How The Moors Murderers Were Finally Caught

The first killing occurred on July 12, 1963. Sadly, four more lives would be taken before Ian Brady and Myra Hindley would be caught, per Biography, and later found guilty of a horrific spree of serial killings. The Moors Murders are so named because of their association with Saddleworth Moor, in the Greater Manchester, England area.

As reported by The New York Times, the five victims ranged from 17 years old (Edward Evans) to just 10 (Lesley Ann Downey). In the heartbreaking case of Lesley, the killers made an infamous recording in which it appears she can be heard crying for her mother. It's a case marked by tragedy but also by the incredible strength of spirit of the bereaved families (a letter from the slain Keith Bennett's mother to Hindley was so impassioned that it led Hindley to aid the police in a 1986 search of the moor).

The pair abducted, abused, and murdered for around two years, per All That's Interesting. It was Hindley's own sister and brother-in-law who finally caught them, in terrible circumstances.

Per All That's Interesting, the pair had lured Edward Evans, their final victim, to their home when Hindley's brother-in-law, David Smith, arrived. He entered as the killers were plying Evans with wine, and Brady actually killed the young man while Smith was in the apartment. Smith reportedly heard a terrible scream and dashed into the room, where Brady loomed over Evans wielding a hatchet. He later remembered the sound of the "terrible hard blow" Brady delivered to Evans' head.

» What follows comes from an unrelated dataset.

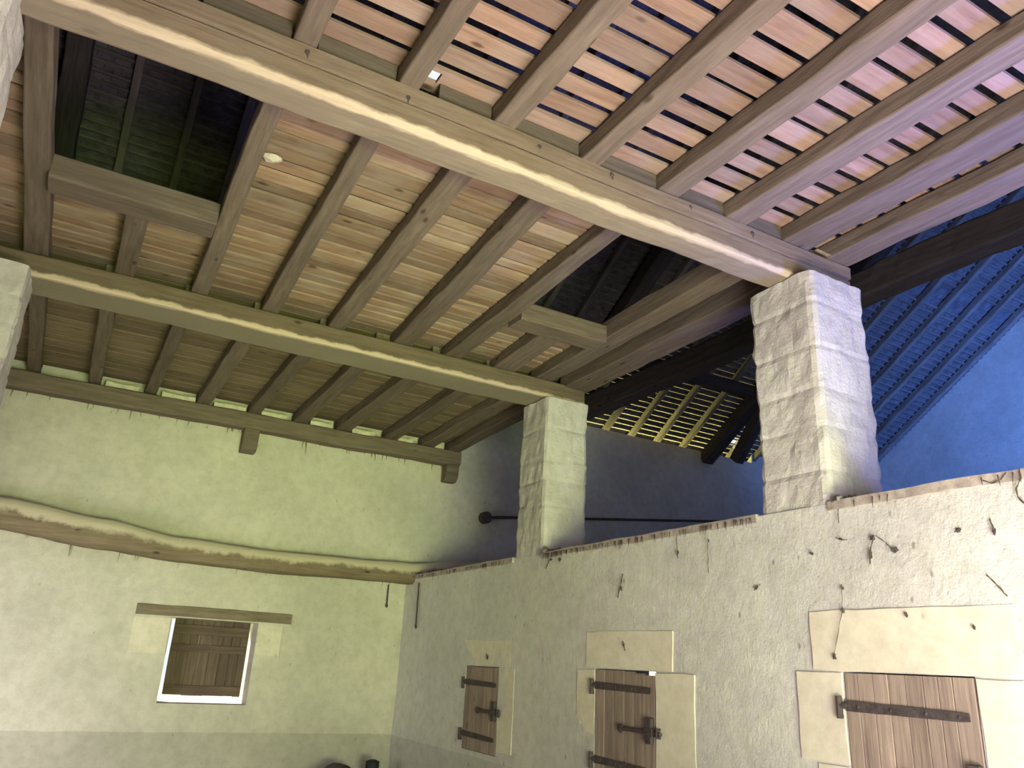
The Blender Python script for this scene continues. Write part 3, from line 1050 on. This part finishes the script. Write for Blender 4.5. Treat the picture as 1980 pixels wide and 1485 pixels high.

Myra Hindley's brother-in-law witnesses a killing and reports the pair

Crime And Investigation says that Smith, also 17 years old, had been summoned by the couple. Smith had been charged with acts of violence himself, after a difficult childhood, and Brady had reportedly seen him as a potential accomplice.

Witnessing Edward Evans' death, Crime And Investigation goes on, Smith cooperated with the pair and moved the body into a bedroom, before hurrying home in a haunted state and reporting Brady and Hindley to the police. When the authorities arrived, they found Evans' body, and in the course of the investigation, suitcases hidden in a local train station's locker contained heartwrenching pieces of evidence. The recording of Lesley's death and hastily written plans for disposing of Evans' body on the moor among them.

The beginning of their trial, April 27, 1966, saw both plead not guilty and offer contradictory accounts. Hindley, per All That's Interesting, maintained that she cooperated only because she feared she would be killed too. Both received life sentences for the deaths of the three victims whose bodies had been found at the time: Lesley Ann Downey, John Kilbride, and Edward Evans. Both died in jail: Brady in 2017 at 79, per Crime And Investigation, and Hindley in 2020, aged 60.